The record was the constant sound of the summer of ‘76. It was said that when they were recording the song Kiki was having trouble giving her best vocal performance in the studio, so Elton decided to streak to try to help her relax!! I’ve never asked her if that was true but her vocal on that record is perfect.
Since then Kiki’s career like so many artists has been a roller coaster. Every so often a hit record would take her back to the top of the charts. What it has done is given her a catalogue of great hit songs that she could perform in Las Vegas every night of the year if that’s what she wanted to do…but she doesn’t.
29 years ago she met guitarist Carmelo Luggeri. He had been brought in to produce some bonus tracks for ‘The Very Best of Kiki Dee’. It was our old friend Steve Brown who told the couple that something magical happened when Kiki sang, and Carmelo played acoustic guitar. All these years later they are still working together, recording and still touring.

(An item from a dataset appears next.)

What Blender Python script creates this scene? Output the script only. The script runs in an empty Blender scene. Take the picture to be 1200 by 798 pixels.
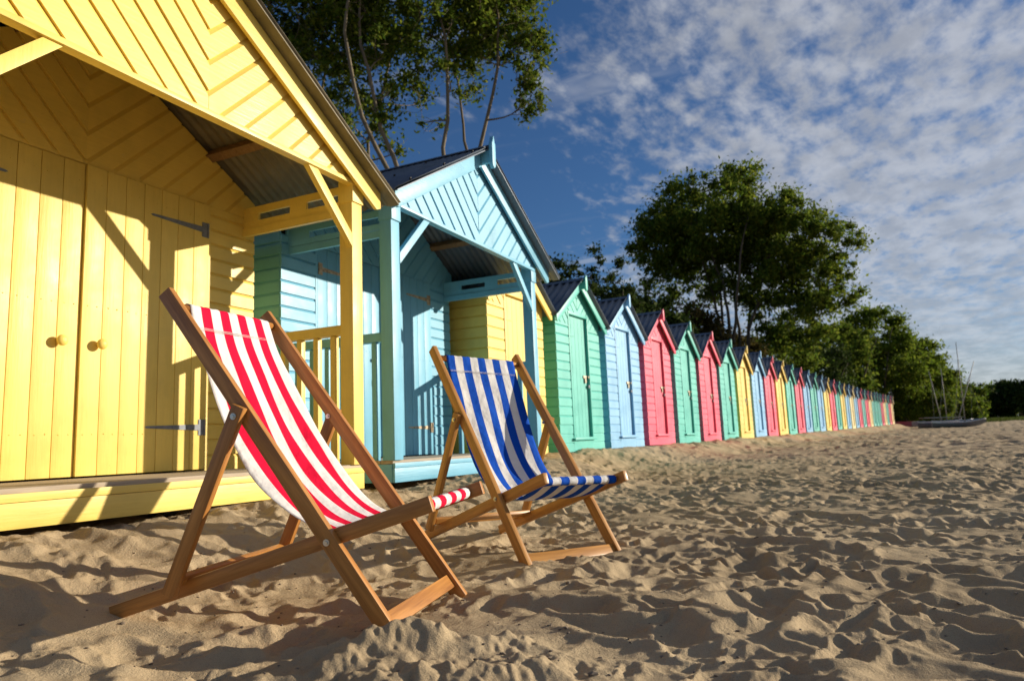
import bpy, bmesh, math, random
import numpy as np
from mathutils import Vector, Matrix
PI = math.pi
sc = bpy.context.scene
C = sc.collection
rng = np.random.default_rng(7)
random.seed(5)

# ------------------------------------------------------------------ materials
def newmat(name):
    m = bpy.data.materials.new(name); m.use_nodes = True
    nt = m.node_tree; nt.nodes.clear()
    return m, nt
def N(nt, typ, **kw):
    n = nt.nodes.new(typ)
    for k, v in kw.items():
        if k in n.inputs: n.inputs[k].default_value = v
        else: setattr(n, k, v)
    return n
def L(nt, a, b): nt.links.new(a, b)
def ramp(nt, src, stops):
    r = nt.nodes.new('ShaderNodeValToRGB')
    els = r.color_ramp.elements
    els[0].position, els[0].color = stops[0][0], (*stops[0][1], 1)
    els[1].position, els[1].color = stops[-1][0], (*stops[-1][1], 1)
    for p, c in stops[1:-1]:
        e = els.new(p); e.color = (*c, 1)
    L(nt, src, r.inputs[0]); return r
def paint(name, col, rough=.42, wear=.5, grain='z'):
    """gloss paint on softwood: slight tone drift, brush/grain bump, fine dirt specks"""
    m, nt = newmat(name)
    out = N(nt, 'ShaderNodeOutputMaterial'); b = N(nt, 'ShaderNodeBsdfPrincipled')
    tc = N(nt, 'ShaderNodeTexCoord')
    mp = N(nt, 'ShaderNodeMapping')
    mp.inputs['Scale'].default_value = {'z': (22, 22, 1.6), 'x': (1.6, 22, 22)}[grain]
    L(nt, tc.outputs['Object'], mp.inputs[0])
    g = N(nt, 'ShaderNodeTexNoise', Scale=3.0, Detail=5.0, Roughness=.6); L(nt, mp.outputs[0], g.inputs['Vector'])
    n2 = N(nt, 'ShaderNodeTexNoise', Scale=2.2, Detail=6.0, Roughness=.62); L(nt, tc.outputs['Object'], n2.inputs['Vector'])
    n3 = N(nt, 'ShaderNodeTexNoise', Scale=48., Detail=3.0, Roughness=.6); L(nt, tc.outputs['Object'], n3.inputs['Vector'])
    c = np.array(col)
    r = ramp(nt, n2.outputs['Fac'], [(.28, tuple(c*.86)), (.5, tuple(c)), (.74, tuple(np.minimum(c*1.07+.01, .9)))])
    # dirt specks / knots
    sp = ramp(nt, n3.outputs['Fac'], [(.26, (1, 1, 1)), (.30, (0, 0, 0))])
    sp2 = N(nt, 'ShaderNodeMath', operation='MULTIPLY'); L(nt, sp.outputs[0], sp2.inputs[0]); sp2.inputs[1].default_value = wear
    gm = ramp(nt, g.outputs['Fac'], [(.3, (.90, .89, .87)), (.62, (1, 1, 1))])
    mul = N(nt, 'ShaderNodeMix', data_type='RGBA', blend_type='MULTIPLY'); mul.inputs[0].default_value = .55
    L(nt, r.outputs[0], mul.inputs[6]); L(nt, gm.outputs[0], mul.inputs[7])
    mx = N(nt, 'ShaderNodeMix', data_type='RGBA'); L(nt, sp2.outputs[0], mx.inputs[0])
    L(nt, mul.outputs[2], mx.inputs[6]); mx.inputs[7].default_value = (*tuple(c*.45+np.array([.03, .025, .02])), 1)
    oi = N(nt, 'ShaderNodeObjectInfo'); ge = N(nt, 'ShaderNodeNewGeometry')
    ra = N(nt, 'ShaderNodeMath', operation='ADD'); L(nt, oi.outputs['Random'], ra.inputs[0]); L(nt, ge.outputs['Random Per Island'], ra.inputs[1])
    rr = N(nt, 'ShaderNodeMapRange'); L(nt, ra.outputs[0], rr.inputs[0])
    for i_, q_ in enumerate((0., 2., .90, 1.07)): rr.inputs[i_+1].default_value = q_
    hs = N(nt, 'ShaderNodeHueSaturation'); L(nt, rr.outputs[0], hs.inputs['Value']); L(nt, mx.outputs[2], hs.inputs['Color'])
    n4 = N(nt, 'ShaderNodeTexNoise', Scale=7., Detail=8., Roughness=.7); L(nt, tc.outputs['Object'], n4.inputs['Vector'])
    pl_ = ramp(nt, n4.outputs['Fac'], [(.64, (0, 0, 0)), (.70, (.55, .55, .55))])
    mw = N(nt, 'ShaderNodeMix', data_type='RGBA'); L(nt, pl_.outputs[0], mw.inputs[0]); L(nt, hs.outputs[0], mw.inputs[6]); mw.inputs[7].default_value = (*tuple(c*.7+np.array([.10, .095, .08])), 1)
    L(nt, mw.outputs[2], b.inputs['Base Color'])
    rg = ramp(nt, n2.outputs['Fac'], [(.3, (rough*.8,)*3), (.7, (rough*1.35,)*3)]); L(nt, rg.outputs[0], b.inputs['Roughness'])
    b.inputs['Specular IOR Level'].default_value = .4
    bp = N(nt, 'ShaderNodeBump', Strength=.38, Distance=.004); L(nt, g.outputs['Fac'], bp.inputs['Height'])
    L(nt, bp.outputs[0], b.inputs['Normal'])
    L(nt, b.outputs[0], out.inputs[0]); return m
def wood(name, c0, c1, rough=.45, scale=1., axis=0):
    m, nt = newmat(name)
    out = N(nt, 'ShaderNodeOutputMaterial'); b = N(nt, 'ShaderNodeBsdfPrincipled')
    tc = N(nt, 'ShaderNodeTexCoord'); mp = N(nt, 'ShaderNodeMapping')
    s = [30*scale]*3; s[axis] = 1.8*scale; mp.inputs['Scale'].default_value = s
    oi = N(nt, 'ShaderNodeObjectInfo'); ad = N(nt, 'ShaderNodeVectorMath', operation='ADD')
    L(nt, tc.outputs['Object'], mp.inputs[0]); L(nt, mp.outputs[0], ad.inputs[0]); L(nt, oi.outputs['Random'], ad.inputs[1])
    sc_ = N(nt, 'ShaderNodeVectorMath', operation='SCALE'); sc_.inputs['Scale'].default_value = 1.0
    L(nt, ad.outputs[0], sc_.inputs[0])
    g = N(nt, 'ShaderNodeTexNoise', Scale=1.6, Detail=7.0, Roughness=.65, Distortion=.5); L(nt, sc_.outputs[0], g.inputs['Vector'])
    r = ramp(nt, g.outputs['Fac'], [(.28, c0), (.5, tuple((np.array(c0)+np.array(c1))/2)), (.7, c1)])
    L(nt, r.outputs[0], b.inputs['Base Color']); b.inputs['Roughness'].default_value = rough
    b.inputs['Specular IOR Level'].default_value = .4
    bp = N(nt, 'ShaderNodeBump', Strength=.25, Distance=.002); L(nt, g.outputs['Fac'], bp.inputs['Height'])
    L(nt, bp.outputs[0], b.inputs['Normal']); L(nt, b.outputs[0], out.inputs[0]); return m
def plain(name, col, rough=.5, metal=0., noise=.12, scale=9., bump=0.):
    m, nt = newmat(name)
    out = N(nt, 'ShaderNodeOutputMaterial'); b = N(nt, 'ShaderNodeBsdfPrincipled')
    tc = N(nt, 'ShaderNodeTexCoord')
    g = N(nt, 'ShaderNodeTexNoise', Scale=scale, Detail=5.0, Roughness=.6); L(nt, tc.outputs['Object'], g.inputs['Vector'])
    c = np.array(col)
    r = ramp(nt, g.outputs['Fac'], [(.3, tuple(c*(1-noise*2))), (.7, tuple(np.minimum(c*(1+noise), 1)))])
    L(nt, r.outputs[0], b.inputs['Base Color']); b.inputs['Roughness'].default_value = rough
    b.inputs['Metallic'].default_value = metal
    if bump:
        bp = N(nt, 'ShaderNodeBump', Strength=.5, Distance=bump); L(nt, g.outputs['Fac'], bp.inputs['Height']); L(nt, bp.outputs[0], b.inputs['Normal'])
    L(nt, b.outputs[0], out.inputs[0]); return m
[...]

Carmelo still plays acoustic guitar but by using loop pedals and digital delays he creates layers of sound that set the perfect underscore for that fantastic voice. Over the years they have written and produced a number of albums together and the evening in Abergavenny had that mixture of the classics sprinkled with new original material.
So why did I get the calculator app on my phone? It was when Kiki said she had been born in 1947 that I thought my mental arithmetic had gone awry. Surely that couldn’t be right.
It was only after doing the maths twice that I finally had to concede that Kiki Dee was in fact 76 years old. She looked amazing and sounded fantastic. She has always been an inspiration…and she still is.